The Single Market Act proposed by MEP Louis Grech in a European Parliament Report on "Delivering a Single Market Act to consumers and citizens" has been taken on board by the European Commission as part of its action plan.

The Commission is today expected to unveil a raft of legislative and non-legislative proposals aimed at strengthening the Single Market in particular by re-launching competitiveness, removing barriers to intra-EU trade, reinforcing external trade and restoring the European public's confidence.

Two of MEP Grech's hallmark proposals include a Citizen’s Charter – where the focus of the Single Market will now be shifted onto the 500 million citizens of the union - and an emphasis on the social dimension of the EU’s Single Market.

He also proposed an exercise to identify the Top 20 sources of frustration related to the Single Market that citizens encounter every day.

Following the presentation of his report last May, Internal Market Commissioner Michel Barnier had praised the many initiatives taken by Mr Grech and promised that “many of the elements in the Grech report will be taken up by the Commission.”

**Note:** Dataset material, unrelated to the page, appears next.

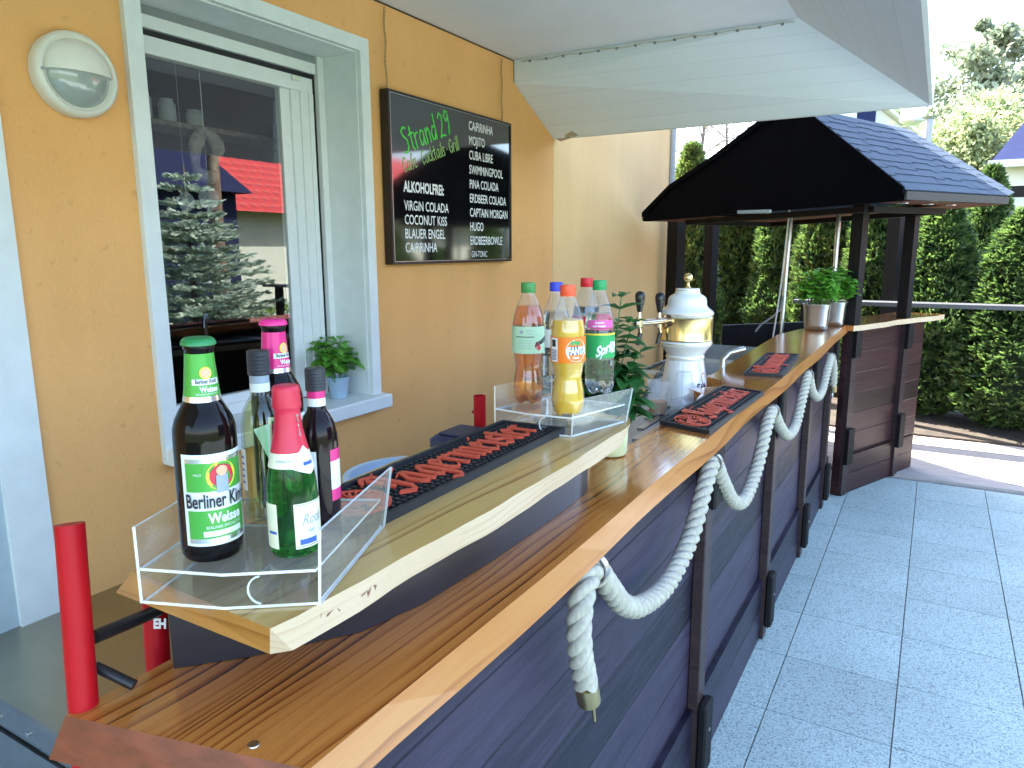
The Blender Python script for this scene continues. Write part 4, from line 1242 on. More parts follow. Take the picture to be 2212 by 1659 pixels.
def wine_bottle(name, label, pos, h, kind, face, lean=(0, 0)):
    t = thing(name, label, "wine bottle", pos, "bottles on the near acrylic tray")
    s = h / 0.24
    prof = [(0.018, 0.0), (0.026, 0.001), (0.0285, 0.006), (0.0290, 0.012), (0.0290, 0.128), (0.0282, 0.140), (0.0250, 0.156), (0.0190, 0.168), (0.0140, 0.176), (0.0128, 0.184), (0.0124, 0.222)]
    prof = [(r * s, z * s) for r, z in prof]
    rf = lambda o: rfun(prof, o)
    if kind == 'white':
        MB().lathe(prof + [(0.0005, .2222 * s)], 40, cap=True).build("glass", M['clearglass'], t, smooth=50, world=False)
        ip = [(max(.001, r - .0025), max(z, .004)) for r, z in prof if z < .172 * s]
        MB().lathe(ip, 36).build("wine", M['whitewine'], t, smooth=50, world=False)
        cols = (M['cap_dark'], M['lab_greyblue'], M['lab_white'])
    else:
        MB().lathe(prof, 40).build("glass", M['redwine'], t, smooth=50, world=False)
        cols = (M['cap_dark'], M['lab_pink'], M['lab_white'])
    c = [(.0146 * s, .206 * s)]
    for i in range(6): c += [(.0152 * s, (.208 + i * .005) * s), (.0152 * s, (.2105 + i * .005) * s), (.0146 * s, (.2115 + i * .005) * s)]
    c += [(.0150 * s, .239 * s), (.0138 * s, .24 * s)]
    MB().lathe(c, 36).build("screw_cap", cols[0], t, smooth=30, world=False)
    MB().patch(rf(.0005), .195 * s, .2065 * s, 0, 6.283, 36).build("neck_band", cols[1], t, smooth=True, world=False)
    nb = MB().patch(rf(.0006), .183 * s, .195 * s, 0, 6.283, 36)
    nbo = nb.build("neck_label", cols[2], t, smooth=True, world=False)
    R0 = .0290 * s
    b = MB()
    if kind == 'white':
        b.patch(R0 + .0006, .045 * s, .105 * s, face - 1.9, face - .95, 12, 0)
        b.patch(R0 + .0006, .045 * s, .118 * s, face + .75, face + 1.8, 12, 0)
        for q in range(5): b.patch(R0 + .0009, (.055 + q * .009) * s, (.058 + q * .009) * s, face - 1.7, face - 1.1, 8, 1)
        # tall glass shape print
        b.add([((R0 + .0008) * math.cos(a), (R0 + .0008) * math.sin(a), z_) for a, z_ in ((face - .42, .135 * s), (face + .32, .142 * s), (face + .28, .085 * s))], [(0, 1, 2)], 2)
        b.build("body_label", [M['lab_white'], M['lab_blue'], M['lab_mint']], t, world=False)
        MB().lathe([(0.0295 * s, .0012), (0.0297 * s, .012), (0.0292 * s, .016)], 36, cap=False).build("glass_foot", M['lab_mint'] if False else M['clearglass'], t, smooth=True, world=False)
    else:
        b.patch(R0 + .0006, .020 * s, .118 * s, face - 1.6, face - .15, 14, 0)
        for q in range(8): b.patch(R0 + .0009, (.030 + q * .009) * s, (.032 + q * .009) * s, face - 1.3, face - .35, 8, 2)
        b.patch(R0 + .0006, .100 * s, .118 * s, face + .55, face + 1.7, 12, 1)
        b.patch(R0 + .0006, .056 * s, .100 * s, face + .55, face + 1.7, 12, 0)
        b.patch(R0 + .0006, .038 * s, .056 * s, face + .55, face + 1.7, 12, 1)
        b.build("body_label", [M['lab_white'], M['lab_pink'], M['lab_greyblue']], t, world=False)
    t.rotation_euler = (lean[0], lean[1], 0)
    return t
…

In his report, approved overwhelmingly by the EP, Mr Grech had called for "a more holistic approach" to the EU internal market that takes full account of citizens' concerns. He called for specific measures to ensure that single market policy focuses on consumer interests and citizens' rights, improves consumer and small business access to e-commerce and digital markets, support the development of an inclusive, low-carbon, green, and knowledge-based economy, protect services of general economic interest and create a strategy for better communicating the single market's benefits.

A draft of the new proposals, seen by timesofmalta.com, shows that the Commission is planning to launch a communication entitled "Citizens First" for the end of 2010 that will strive to identify and do away with the remaining obstacles faced by citizens.

The Commission also intends to restore citizens' confidence by removing the barriers they continue to encounter in practice, whether unjustified discrimination against consumers, impediments to access to banking services or obstacles to the mobility of workers or retired people.

According to the Grech report, the Single Market Act will serve as one of the primal building blocks for a renewed Single European Market. SME and Consumer Organisations have tagged the Grech report as 'fundamental for any relaunch of the Single Market' and many of its proposals are to form part of the EU 2020 Agenda as well as IMCO's work programme for the next few years.

Mr Grech's argument for new thinking in the approach to the Single Market, one which would ensure that the Single Market would work for the citizen and not the other way around, has received wide support from various stakeholders and bodies.

Mr Grech noted the mistrust and suspicion with which the ordinary citizen perceives the Single Market, a situation which has been reinforced by the recent financial crisis. In fact Grech states that a new definition has to be given to the Single Market and warns that unless proper ownership of the Single Market by citizens and the member states is put into place then the European Single Market process runs the risk of experiencing disintegration as opposed to more integration.